Langues à l'école: "l'idée est de se comprendre un minimum"
Pour Hugo Stern, chef du service de l'enseignement, les langues nationales doivent être au premier plan à l'école obligatoire, sans placer la barre trop haut.

L'apprentissage du français est menacé en Suisse-allemande. Lundi dernier, le Parlement zurichois a adopté une motion pour arrêter son enseignement à l'école primaire. Une mesure qualifiée de menace à la cohésion nationale ou encore d'affront pour la langue de Molière du côté romand. Radio Fribourg revient sur cette polémique avec Hugo Stern, qui dirige le service de l'enseignement francophone fribourgeois.
Radio Fribourg: Comment réagissez-vous à ce qu'il se passe de l'autre côté de la Sarine?
Hugo Stern: Cela me heurte et me déçoit. C'est un coup de couteau dans la cohésion nationale et le fédéralisme, dans finalement ce qui fait l'ADN de la Suisse. Les quatre langues nationales doivent, à mon sens, être mises en premier lieu dans l'enseignement.
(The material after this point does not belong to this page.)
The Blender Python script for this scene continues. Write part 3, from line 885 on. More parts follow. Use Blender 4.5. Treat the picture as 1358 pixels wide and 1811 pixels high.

Je crois que c'est vraiment une question importante au niveau de notre culture, de notre nation qui s'est constituée par la propre volonté de différentes petites régions qui se sont soudées les unes aux autres. Cette identité-là, il faut la défendre.
Fribourg est un canton bilingue. Se pose-t-on les mêmes questions sur l'apprentissage de l'allemand?
Il est très clair pour nous que l'apprentissage de la langue partenaire, l'allemand pour les francophones et le français pour les alémaniques, est une question de cohésion cantonale. L'État a développé tout un tas de mesures au cours des 15-20 dernières années.
Cela va de petites mesures, comme des échanges ponctuels qui ont lieu entre les classes et qui sont obligatoires en 10e année dans notre canton, à d'autres solutions beaucoup plus intensives, comme une 12e année linguistique, où plus de 150 élèves ont profité de cette offre l'année passée pour s'immerger complètement dans la culture de l'autre partie linguistique du canton.
L'idée n'est pas d'être tous et toutes bilingues. Ce serait illusoire. L'idée, c'est de se comprendre un minimum, de faire un premier pas et de dire des petites choses simples. Je crois qu'il ne faut pas placer la barre trop haut. Mais il faut néanmoins se donner les moyens à travers l'école de favoriser cette culture commune au sein du canton.
Qu'en est-il de l'anglais? La langue est toujours plus importante, elle est parlée dans certaines entreprises et à l'université. Les cantons romands sont aussi moins bons que les germanophones en général. Au final, est-ce qu'il ne faudrait pas lui donner davantage de place?
Dans notre canton, comme dans bien d'autres, l'apprentissage de l'anglais a été avancé à la 7H depuis une douzaine d'années. Mais dans la grille horaire des élèves fribourgeoises et fribourgeois, l'allemand a un peu plus de place que l'anglais, par volonté politique, par le fait que c'est une langue nationale. C'est une question de priorité. En tout cas, à Fribourg, la question de mettre la priorité sur l'anglais n'est pas d'actualité.
Concernant la différence de niveau, cela nous intéresse de comprendre pourquoi. On ne pourrait pas, en tant que pédagogues, évacuer cette question. Je pense qu'il y a des explications. D'une part, de nombreux cantons alémaniques ont mis plus d'heures à la grille horaire, pour différentes raisons. Donc évidemment, ils avancent un peu plus vite. Deuxièmement, il y a quand même une proximité linguistique un peu plus forte entre l'anglais et l'allemand. Mon épouse est alémanique. Je vois que quand elle parle en anglais, cela fait moins rire les gens que quand je m'y lance.
Quand vous entendez deux Suisses qui communiquent en anglais, par exemple à l'armée, c'est quelque chose qui vous fait mal ?
Cela me questionne. Mes souvenirs sous les drapeaux, c'était justement à Frauenfeld et je crois que ça a bien complété ma formation scolaire. J'ai dû me lancer, étant un des seuls romands, et je n'ai jamais regretté ça. C'était une manière de comprendre la culture, d'entendre ces accents très différents. Il y avait un Haut-Valaisan, il y avait des Zurichois et autres. C'était vraiment une richesse.